Il faut qu'ils prennent en considération ce que nous voulons, ce que les populations autour veulent, les Syriens, les Libanais, nous sommes tous concernés par ce conflit. Les Français, les Belges, les Suisses, tous ont le droit de venir pour préconiser des solutions, tandis que nous, les Syriens et les Libanais, n’avons pas voix au chapitre. Aucune solution ne passera sans notre acceptation. Ce que nous soutenons, c'est qu'il y ait un Etat qui rassemble tout le monde. Je pense que c'est compatible avec la laïcité, avec l'Islam, avec la chrétienté, avec tout le monde. L'Etat juif par contre, je suis désolée, ce n'est pas une terre sans peuple, il y avait une terre avec un peuple, avec une histoire et les sionistes doivent corriger l'erreur qu'ils ont commise il y a 60 ans.

Est-ce que la gauche et le mouvement islamiste peuvent travailler ensemble?
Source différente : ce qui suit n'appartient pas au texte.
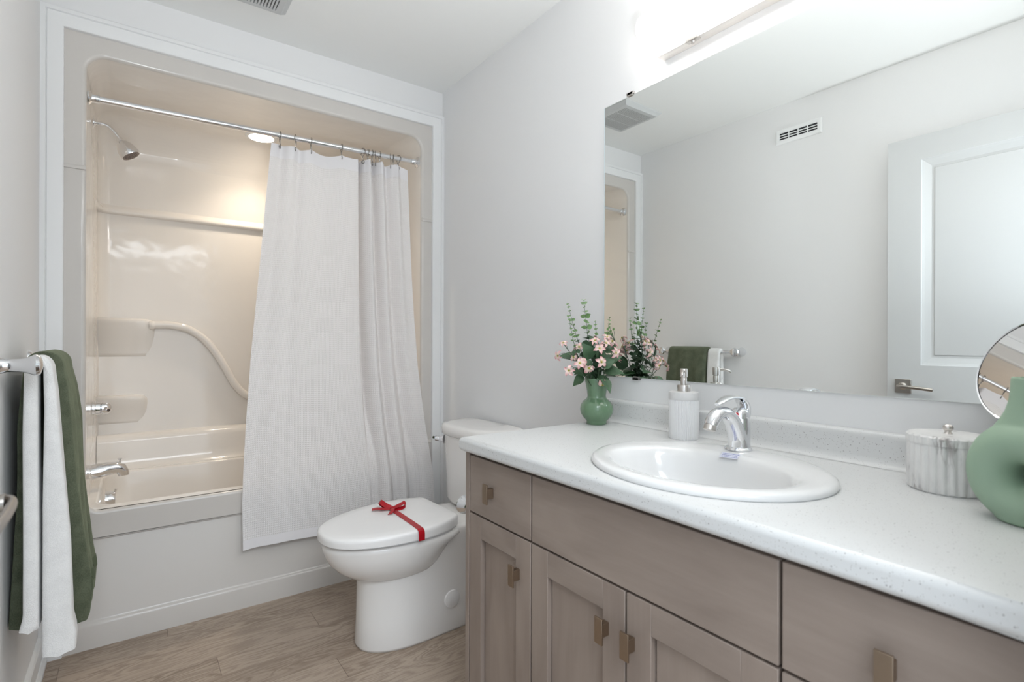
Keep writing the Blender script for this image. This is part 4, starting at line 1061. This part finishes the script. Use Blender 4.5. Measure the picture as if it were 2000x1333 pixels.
def eucalyptus(tip, bend, label, size=1.0, face=0.0, n=12):
    root = thing('eucalyptus_sprig', label, 'plant', tuple(W3(0, 0, 0.05)), 0, 'eucalyptus sprigs in the green vase')
    base = W3(random.uniform(-0.01, 0.01), random.uniform(-0.008, 0.008), 0.095); r_ = Vector(root.location)
    T_ = W3(*tip); mid_ = base.lerp(T_, 0.5) + rI * bend
    pth = smooth_path([base, base.lerp(T_, 0.12) * 0.5 + (base + Vector((0, 0, 0.03))) * 0.5, mid_, T_], 8)
    mb = MB(); mb.tube([tuple(p - r_) for p in pth], [0.0016 - 0.0011 * i / len(pth) for i in range(len(pth))], 7); mb.build('stem', 'stem', root)
    m = len(pth)
    for k in range(n):
        t = 0.28 + 0.72 * k / (n - 1); i = min(m - 2, int(t * (m - 1))); p = pth[i].lerp(pth[i + 1], t * (m - 1) - i); tg = (pth[i + 1] - pth[i]).normalized()
        ang = face + k * PI * 0.39 + random.uniform(-0.25, 0.25)
        side = rI * math.cos(ang) * 1.3 + dI * math.sin(ang); side = (side - tg * side.dot(tg)).normalized()
        kind = 0 if t < 0.74 else (1 if t < 0.88 else 2); sc = size * (1.15 - 0.30 * t)
        for s in (-1, 1):
            d_ = side * s * 0.9 + tg * (0.30 + 0.75 * max(0, t - 0.7))
            Mx = orient(p - r_, d_, tg * 0.45 - dI * random.uniform(0.1, 1.1) + rI * random.uniform(-0.6, 0.6)) @ Matrix.Diagonal((sc, sc, sc, 1)); inst('leaf', LEAF_EU[kind], root, Mx)
eucalyptus((-0.042, 0.005, 0.400), -0.004, 'tallest eucalyptus sprig with dark round leaves, left of the mirror edge', 1.22, 0.4, 22)
eucalyptus((-0.096, -0.015, 0.386), -0.008, 'leaning eucalyptus sprig with pale tip, left of the tallest sprig', 0.75, 1.2, 22)
eucalyptus((-0.100, -0.075, 0.345), -0.016, 'outermost left eucalyptus sprig with pale buds', 0.7, 0.2, 18)
eucalyptus((-0.010, -0.03, 0.330), 0.004, 'short pale eucalyptus sprig at the middle of the bunch', 0.75, 0.9, 17)
eucalyptus((0.045, 0.02, 0.345), 0.008, 'eucalyptus sprig leaning against the mirror', 0.8, 1.6, 19)
def spray(pts, label, blooms, leaves, seed):
    random.seed(seed)
    root = thing('flower_spray', label, 'flower', tuple(W3(0, 0, 0.05)), 0, 'pink blossom sprays in the green vase'); r_ = Vector(root.location)
    P = smooth_path([W3(random.uniform(-0.008, 0.008), random.uniform(-0.008, 0.008), 0.095)] + [W3(*p) for p in pts], 6)
    mb = MB(); mb.tube([tuple(p - r_) for p in P], 0.0011, 7)
    for b in blooms:
        q = W3(*b[:3]); i = min(range(len(P)), key=lambda k: (P[k] - q).length); a = P[max(0, i - 4)]
        mp = a.lerp(q, 0.6) + Vector((0, 0, 0.010)); mb.tube([tuple(p - r_) for p in smooth_path([a, mp, q], 4)], 0.0008, 6)
    mb.build('stem', 'stem', root)
    for b in blooms:
        q = W3(*b[:3]); fx, fd, fz = b[3]; nrm = rI * fx - dI * fd + Vector((0, 0, fz))
        x_ = nrm.orthogonal(); x_ = Matrix.Rotation(random.uniform(0, 6), 3, nrm) @ x_
        Mx = orient(q - r_, x_, nrm); k = b[4] if len(b) > 4 else 1.0
        o = inst('blossom', random.choice(BL), root, Mx @ Matrix.Diagonal((k, k, k, 1))); inst('flower_center', PIST, o, Matrix.Identity(4))
    if seed == 11:
        for bx in range(7):
            q = W3(0.038 + 0.004 * bx - 0.01, -0.01 + random.uniform(-0.01, 0.01), 0.29 + 0.006 * ((bx * 3) % 5)); a = P[-2]
            mb = MB(); mb.ball(q - r_, 0.0034, 8, 6, (1, 1, 1.3)); bd = mb.build('bud', 'leaf2', root)
            mb = MB(); mb.tube([tuple(p - r_) for p in smooth_path([a, a.lerp(q, 0.6) + Vector((0, 0, 0.004)), q], 3)], 0.0007, 5); mb.build('bud_stalk', 'stem', bd)
    for (a, d, z, xa, xd, xz, za, zd, zz, k, q) in leaves:
        p = W3(a, d, z); xd_ = rI * xa + dI * xd + Vector((0, 0, xz)); zh = rI * za - dI * zd + Vector((0, 0, zz))
        i = min(range(len(P)), key=lambda m_: (P[m_] - p).length)
        inst('leaf', LEAF_BIG[q], root, orient(p - r_, xd_, zh) @ Matrix.Diagonal((k, k, k, 1)))
spray([(-0.04, -0.02, 0.17), (-0.085, -0.03, 0.225), (-0.110, -0.035, 0.258)], 'pink spray reaching furthest left and highest',
      [(-0.112, -0.035, 0.262, (-0.3, 0.5, 0.8), 0.8), (-0.060, -0.02, 0.250, (-0.2, 0.8, 0.3), 0.9), (-0.128, -0.03, 0.222, (-0.8, 0.5, -0.2), 0.95), (-0.080, -0.04, 0.218, (-0.3, 0.8, 0.4), 0.9)],
      [(-0.055, 0.0, 0.205, -1, 0.1, 0.35, 0.1, 0.5, 0.9, 1.0, 0), (-0.02, -0.03, 0.215, -0.3, -0.4, 0.5, -0.1, 1.0, 0.4, 1.0, 1), (-0.07, -0.02, 0.215, -0.9, 0.0, 0.25, 0.0, 0.6, 0.9, 0.9, 0)], 2)
spray([(-0.04, -0.05, 0.15), (-0.075, -0.08, 0.185), (-0.098, -0.095, 0.178)], 'pink spray drooping low on the left side of the vase',
      [(-0.100, -0.095, 0.178, (-0.4, 0.8, 0.1), 1.0), (-0.066, -0.085, 0.200, (-0.2, 0.9, 0.3), 1.0), (-0.035, -0.07, 0.184, (0.0, 1.0, 0.25), 1.25), (-0.052, -0.06, 0.206, (0.3, 0.8, 0.4), 0.9)],
      [(-0.03, -0.03, 0.170, -1, -0.1, 0.15, 0.0, 0.9, 0.5, 0.9, 0), (-0.045, -0.03, 0.155, -0.8, -0.1, -0.4, -0.2, 0.7, 0.6, 0.8, 1)], 5)
spray([(0.0, -0.05, 0.18), (0.0, -0.06, 0.235), (0.004, -0.062, 0.262)], 'pink spray at the front centre of the bunch',
      [(-0.002, -0.065, 0.245, (0.0, 0.9, 0.4), 1.0), (0.002, -0.075, 0.204, (0.25, 0.9, 0.1), 1.1), (0.022, -0.04, 0.262, (0.4, 0.6, 0.5), 0.9), (-0.012, -0.04, 0.270, (-0.3, 0.6, 0.6), 0.9)],
      [(0.0, -0.05, 0.215, 0.1, -0.5, 0.6, 0.2, 0.9, 0.4, 0.7, 1), (0.01, -0.06, 0.150, 0.2, -0.4, -0.3, 0.4, 0.6, 0.7, 0.9, 0), (-0.02, -0.04, 0.185, -0.7, -0.3, 0.4, -0.1, 0.9, 0.4, 0.8, 1), (0.01, -0.05, 0.19, 0.6, -0.3, 0.4, 0.2, 0.9, 0.4, 0.75, 1)], 8)
spray([(0.03, -0.02, 0.19), (0.05, -0.02, 0.245), (0.056, -0.02, 0.27)], 'pink spray leaning toward the mirror on the right',
      [(0.044, -0.03, 0.268, (0.2, 0.7, 0.6), 1.0), (0.052, -0.045, 0.232, (0.5, 0.8, 0.1), 1.0), (0.030, -0.02, 0.282, (0.0, 0.6, 0.8), 0.85), (0.055, 0.02, 0.262, (0.5, -0.7, 0.4), 1.0), (0.03, 0.045, 0.25, (0.2, -0.9, 0.3), 1.1)],
      [(0.012, -0.03, 0.195, 0.9, -0.1, 0.5, 0.1, 0.7, 0.7, 1.1, 0), (0.02, -0.03, 0.170, 1, -0.2, 0.25, 0.2, 0.6, 0.8, 1.1, 1), (0.03, 0.0, 0.23, 0.5, 0.2, 0.8, -0.3, 0.9, 0.3, 1.0, 1), (0.025, 0.01, 0.16, 0.9, 0.5, 0.1, 0.1, 0.2, 1.0, 1.0, 0)], 11)
spray([(0.01, 0.02, 0.18), (0.02, 0.04, 0.24), (0.0, 0.05, 0.26)], 'pink spray at the back facing the mirror',
      [(0.03, 0.055, 0.215, (0.1, -0.9, 0.2), 1.1), (-0.02, 0.055, 0.24, (-0.3, -0.8, 0.3), 1.1), (-0.065, 0.04, 0.235, (-0.6, -0.6, 0.3), 1.1), (0.0, 0.05, 0.28, (0, -0.6, 0.6), 1.0)],
      [(0.0, 0.03, 0.18, 0.3, 0.7, 0.5, 0.2, -0.8, 0.5, 1.2, 0), (-0.02, 0.02, 0.16, -0.5, 0.8, 0.3, -0.2, -0.6, 0.7, 1.2, 1), (0.02, 0.01, 0.15, 0.6, 0.7, 0.2, 0.2, -0.6, 0.7, 1.2, 0), (-0.01, 0.03, 0.21, -0.2, 0.5, 0.8, 0, -1, 0.3, 1.1, 1)], 14)
spray([(0.01, -0.02, 0.14), (0.02, -0.045, 0.155), (0.012, -0.058, 0.142)], 'single pink blossom hanging over the vase lip',
      [(0.008, -0.062, 0.132, (0.1, 0.5, -0.8), 1.0)], [(-0.006, -0.03, 0.148, 0.55, -0.5, 0.15, 0.0, 0.5, 0.9, 0.85, 1)], 17)
random.seed(21)

sd = thing('soap_dispenser', 'white ribbed soap dispenser with steel pump on the counter', 'soap dispenser', (1.4745, 0.897, ZT))
mb = MB(); mb.lathe([(0.0, 0.0), (0.0385, 0.0), (0.0400, 0.002), (0.0400, 0.108), (0.0, 0.108)], 200, flute=56, depth=0.05, frange=(0.001, 0.1085)); mb.build('bottle', 'dispwhite', sd, angle=40)
mb = MB(); mb.lathe([(0.0405, 0.108), (0.0405, 0.126), (0.0390, 0.129), (0.018, 0.1305), (0.0, 0.1305)], 64); mb.build('shoulder', 'dispgrey', sd)
mb = MB(); mb.lathe([(0.0175, 0.130), (0.0175, 0.146), (0.0165, 0.148), (0.0, 0.148)], 40); pc = mb.build('pump_collar', 'steel', sd)
mb = MB(); mb.lathe([(0.0085, 0.147), (0.0085, 0.166), (0.0078, 0.167), (0.0078, 0.169), (0.0105, 0.170), (0.0105, 0.190), (0.009, 0.193), (0.0, 0.1935)], 28)
mb.tube([(0, 0, 0.186), (-0.020, -0.012, 0.1855), (-0.035, -0.020, 0.182), (-0.039, -0.0225, 0.177)], [0.0042, 0.0038, 0.0035, 0.0032], 12); mb.build('pump_head', 'steel', sd)

ca = thing('marble_canister', 'round fluted grey-veined marble canister with a steel knob', 'canister', (1.440, 0.306, ZT))
mb = MB(); mb.lathe([(0.0, 0.0), (0.057, 0.0), (0.0605, 0.003), (0.0605, 0.0845), (0.0, 0.0845)], 288, flute=26, depth=0.05, frange=(0.002, 0.09)); mb.build('jar', 'marble', ca, angle=35)
mb = MB(); mb.lathe([(0.0, 0.085), (0.0615, 0.085), (0.062, 0.087), (0.062, 0.0985), (0.058, 0.1015), (0.0, 0.102)], 288, flute=26, depth=0.04, frange=(0.084, 0.099)); cl = mb.build('lid', 'marble', ca, angle=35)
mb = MB(); mb.lathe([(0.007, 0.1015), (0.005, 0.104), (0.005, 0.107)], 20); mb.ball((0, 0, 0.1125), 0.0083, 20, 12, (1, 1, 0.85)); mb.build('knob', 'steel', cl)

# round tabletop mirror
mk = thing('makeup_mirror', 'round chrome tabletop makeup mirror tilted behind the green vase', 'mirror', (1.468, 0.185, ZT))
Cm = Vector((1.4705, 0.2003, 1.0855)); el, az = 0.33, 0.555; RM = 0.0950
nn = Vector((-math.cos(el) * math.cos(az), math.cos(el) * math.sin(az), math.sin(el)))
qm = nn.to_track_quat('Z', 'Y').to_matrix(); off = Cm - Vector((1.468, 0.185, ZT))
def mm(prof, n, name, mat, **k):
    mb = MB(); mb.lathe(prof, n, **k); mb.v = [tuple(off + qm @ Vector(v)) for v in mb.v]; return mb.build(name, mat, mk, angle=30)
mm([(0.0, 0.0), (RM - 0.003, 0.0), (RM - 0.003, -0.002), (0.0, -0.002)], 96, 'glass', 'mirror2')
mm([(RM - 0.003, 0.001), (RM - 0.001, 0.002), (RM, 0.0), (RM, -0.008), (RM - 0.004, -0.010), (RM - 0.02, -0.012), (0.0, -0.013)], 96, 'rim', 'chrome', cap0=False)
mb = MB(); b0 = off - Vector((nn.x, nn.y, nn.z)) * 0.012
pth = smooth_path([tuple(b0), tuple(b0 - nn * 0.010 + Vector((0, 0, -0.02))), (0.006, 0.002, 0.09), (0.0, 0.0, 0.04), (0, 0, 0.008)], 6); mb.tube(pth, 0.005, 14); mb.build('stand', 'chrome', mk)
mb = MB(); mb.lathe([(0.0, 0.0), (0.046, 0.0), (0.047, 0.003), (0.040, 0.007), (0.008, 0.010), (0.0, 0.010)], 48); mb.build('base', 'chrome', mk)

# sage donut vase
dvz = thing('donut_vase', 'matte sage green donut-shaped vase at the right edge of the counter', 'vase', (1.314, 0.176, ZT), math.radians(-16))
def donut():
    mb = MB(); n, m = 72, 28; rings = []
    for i in range(n):
        t = 2 * PI * i / n; c, s = math.cos(t), math.sin(t)
        ring = []
        for j in range(m):
            a = 2 * PI * j / m; rad = math.cos(a) * 0.0335; x = math.sin(a) * 0.045
            ring.append((x, c * (0.0425 + rad), max(0.0, 0.073 + s * (0.047 + rad))))
        rings.append(ring)
    mb.loft(rings + [rings[0]], True, False, False)
    lv = [(0.118, 0.054, 0.033), (0.130, 0.050, 0.032), (0.142, 0.043, 0.030), (0.154, 0.0355, 0.0275), (0.166, 0.0295, 0.0255), (0.180, 0.0255, 0.0235), (0.196, 0.0235, 0.0225), (0.2165, 0.0225, 0.0220), (0.2185, 0.0213, 0.0210), (0.2170, 0.0190, 0.0188), (0.19, 0.0180, 0.0178)]
    mb.loft([[(rx * math.cos(2 * PI * k / 40), ry * math.sin(2 * PI * k / 40), z) for k in range(40)] for z, ry, rx in lv])
    mb.lathe([(0.0, 0.0), (0.036, 0.0), (0.040, 0.003), (0.042, 0.014), (0.0, 0.016)], 40)
    o = mb.build('vase_body', 'matte_green', dvz, angle=180)
    r = o.modifiers.new('remesh', 'REMESH'); r.mode = 'VOXEL'; r.voxel_size = 0.0018; r.use_smooth_shade = True
    s_ = o.modifiers.new('smooth', 'SMOOTH'); s_.factor = 0.6; s_.iterations = 14
donut()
Ca m'a fait plaisir cette rencontre de soutien à la résistance en Irak, en Palestine et au Liban. Cette conférence internationale s'est tenue à Beyrouth en novembre 2006. Ca m'a fait vraiment plaisir que la Gauche européenne ou occidentale avec un grand G – parce qu'il y a aussi une gauche à la Blair avec un petit g – soit réunie avec le mouvement islamiste. Nous avons beaucoup de points en commun et le fait qu'on croit ou on ne croit pas en Dieu, c'est une affaire personnelle. Cela ne doit pas entraver l'action commune qui peut se faire et qui peut être très bénéfique.